Start at the line that contains "Write a Blender", stop at the line that contains "return 600+800*p[..., 0]/dep, 396-800*v/dep", and repeat every line in that span, those two included, with no pictures.

### Data excerpts
────────────────────────────────────────

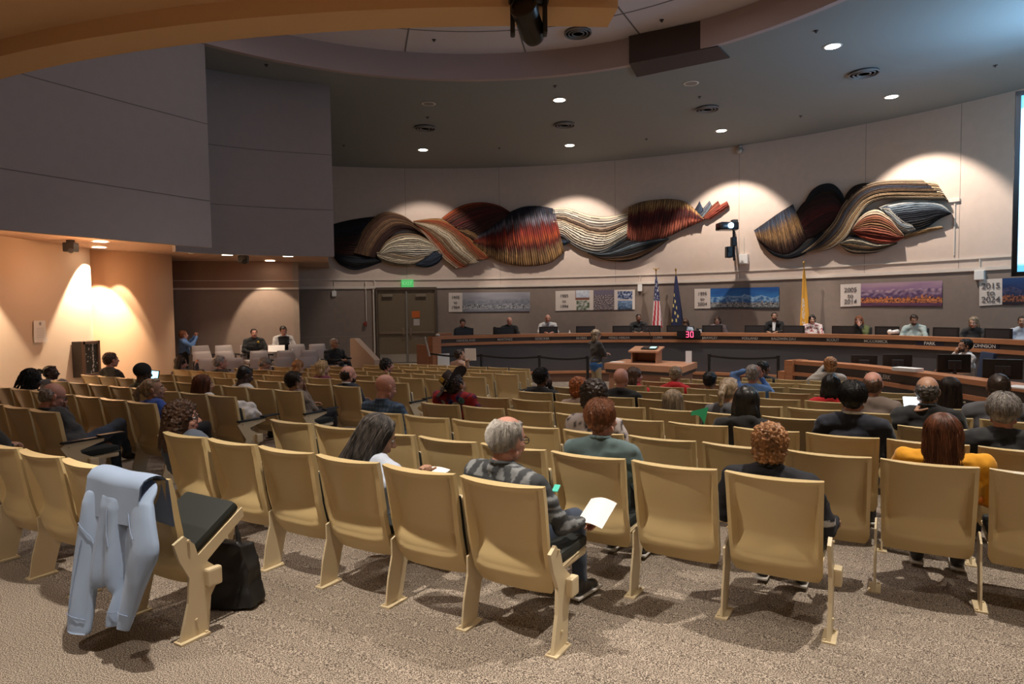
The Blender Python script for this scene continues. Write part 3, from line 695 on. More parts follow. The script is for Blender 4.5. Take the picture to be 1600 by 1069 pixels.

────────────────────────────────────────

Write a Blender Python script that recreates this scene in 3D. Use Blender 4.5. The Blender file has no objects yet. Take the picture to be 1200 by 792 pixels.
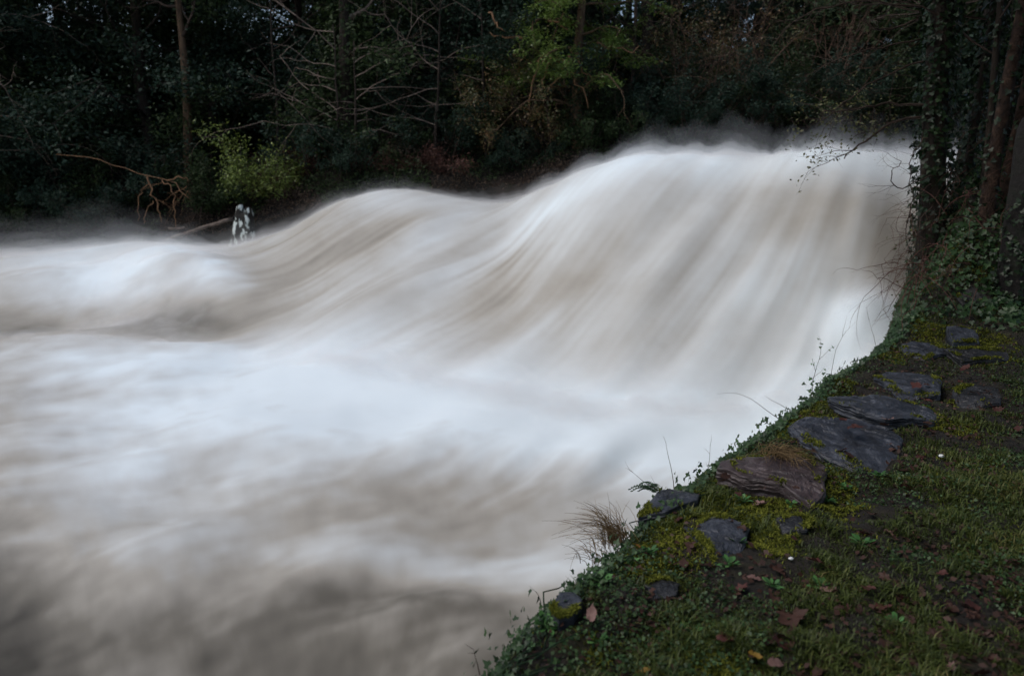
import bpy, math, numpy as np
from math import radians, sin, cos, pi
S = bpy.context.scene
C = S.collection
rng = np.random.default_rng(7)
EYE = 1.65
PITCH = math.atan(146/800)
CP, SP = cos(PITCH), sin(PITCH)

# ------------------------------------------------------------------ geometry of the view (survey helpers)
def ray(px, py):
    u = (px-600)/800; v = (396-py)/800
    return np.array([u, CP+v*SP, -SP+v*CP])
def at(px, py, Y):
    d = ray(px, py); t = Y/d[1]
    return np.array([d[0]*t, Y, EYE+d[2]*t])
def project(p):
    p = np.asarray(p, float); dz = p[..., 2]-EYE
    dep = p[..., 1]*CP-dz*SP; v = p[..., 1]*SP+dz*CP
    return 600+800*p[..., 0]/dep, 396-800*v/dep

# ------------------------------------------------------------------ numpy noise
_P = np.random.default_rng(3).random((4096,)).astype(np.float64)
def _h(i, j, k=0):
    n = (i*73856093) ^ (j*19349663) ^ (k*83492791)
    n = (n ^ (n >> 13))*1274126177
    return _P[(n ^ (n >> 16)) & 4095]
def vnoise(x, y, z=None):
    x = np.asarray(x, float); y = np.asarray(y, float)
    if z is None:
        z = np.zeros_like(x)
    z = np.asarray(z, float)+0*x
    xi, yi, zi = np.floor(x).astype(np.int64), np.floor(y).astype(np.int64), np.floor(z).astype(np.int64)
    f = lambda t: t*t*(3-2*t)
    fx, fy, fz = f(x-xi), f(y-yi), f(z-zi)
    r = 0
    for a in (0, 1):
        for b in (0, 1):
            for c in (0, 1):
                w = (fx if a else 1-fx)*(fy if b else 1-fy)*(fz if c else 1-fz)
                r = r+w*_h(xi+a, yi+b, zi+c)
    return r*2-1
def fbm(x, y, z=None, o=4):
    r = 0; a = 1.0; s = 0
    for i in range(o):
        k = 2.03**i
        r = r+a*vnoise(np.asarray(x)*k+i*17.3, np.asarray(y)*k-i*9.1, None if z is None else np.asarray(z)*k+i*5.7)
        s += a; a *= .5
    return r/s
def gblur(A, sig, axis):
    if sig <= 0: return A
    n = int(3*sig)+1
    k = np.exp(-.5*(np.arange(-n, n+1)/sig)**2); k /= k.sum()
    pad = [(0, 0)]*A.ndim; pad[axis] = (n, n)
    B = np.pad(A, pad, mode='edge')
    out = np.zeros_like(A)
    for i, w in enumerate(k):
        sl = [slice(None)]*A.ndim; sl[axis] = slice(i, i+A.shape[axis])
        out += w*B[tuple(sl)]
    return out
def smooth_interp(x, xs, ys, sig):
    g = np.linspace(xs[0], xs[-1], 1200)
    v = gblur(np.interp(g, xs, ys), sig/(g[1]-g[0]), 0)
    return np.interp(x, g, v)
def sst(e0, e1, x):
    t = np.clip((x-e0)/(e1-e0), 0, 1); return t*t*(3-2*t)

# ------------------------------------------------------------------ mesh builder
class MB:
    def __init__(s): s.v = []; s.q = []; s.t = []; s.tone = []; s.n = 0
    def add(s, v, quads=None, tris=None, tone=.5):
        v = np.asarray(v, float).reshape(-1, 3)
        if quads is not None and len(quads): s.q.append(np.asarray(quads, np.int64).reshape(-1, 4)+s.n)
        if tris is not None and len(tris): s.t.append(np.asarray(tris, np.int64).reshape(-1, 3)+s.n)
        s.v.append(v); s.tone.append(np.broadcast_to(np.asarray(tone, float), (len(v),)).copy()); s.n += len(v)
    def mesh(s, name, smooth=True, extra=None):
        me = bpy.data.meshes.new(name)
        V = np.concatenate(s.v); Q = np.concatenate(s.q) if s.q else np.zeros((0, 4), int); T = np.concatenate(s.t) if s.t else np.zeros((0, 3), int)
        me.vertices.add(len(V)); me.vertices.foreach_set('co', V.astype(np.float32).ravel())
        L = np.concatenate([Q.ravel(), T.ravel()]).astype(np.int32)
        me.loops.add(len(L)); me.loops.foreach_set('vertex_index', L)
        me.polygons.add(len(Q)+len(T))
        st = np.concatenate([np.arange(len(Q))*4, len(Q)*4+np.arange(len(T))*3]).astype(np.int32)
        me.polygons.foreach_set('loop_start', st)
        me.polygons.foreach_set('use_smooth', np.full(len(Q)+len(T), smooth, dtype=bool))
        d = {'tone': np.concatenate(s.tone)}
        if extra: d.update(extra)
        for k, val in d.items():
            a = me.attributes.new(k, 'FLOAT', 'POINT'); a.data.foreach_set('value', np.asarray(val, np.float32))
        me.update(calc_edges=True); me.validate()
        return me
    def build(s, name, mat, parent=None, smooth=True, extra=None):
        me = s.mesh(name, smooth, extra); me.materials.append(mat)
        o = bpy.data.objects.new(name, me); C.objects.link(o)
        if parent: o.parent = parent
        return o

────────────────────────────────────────

### Task response
Write a Blender Python script that recreates this scene in 3D. Use Blender 4.5. The Blender file has no objects yet. Take the picture to be 1200 by 792 pixels.
import bpy, math, numpy as np
from math import radians, sin, cos, pi
S = bpy.context.scene
C = S.collection
rng = np.random.default_rng(7)
EYE = 1.65
PITCH = math.atan(146/800)
CP, SP = cos(PITCH), sin(PITCH)

# ------------------------------------------------------------------ geometry of the view (survey helpers)
def ray(px, py):
    u = (px-600)/800; v = (396-py)/800
    return np.array([u, CP+v*SP, -SP+v*CP])
def at(px, py, Y):
    d = ray(px, py); t = Y/d[1]
    return np.array([d[0]*t, Y, EYE+d[2]*t])
def project(p):
    p = np.asarray(p, float); dz = p[..., 2]-EYE
    dep = p[..., 1]*CP-dz*SP; v = p[..., 1]*SP+dz*CP
    return 600+800*p[..., 0]/dep, 396-800*v/dep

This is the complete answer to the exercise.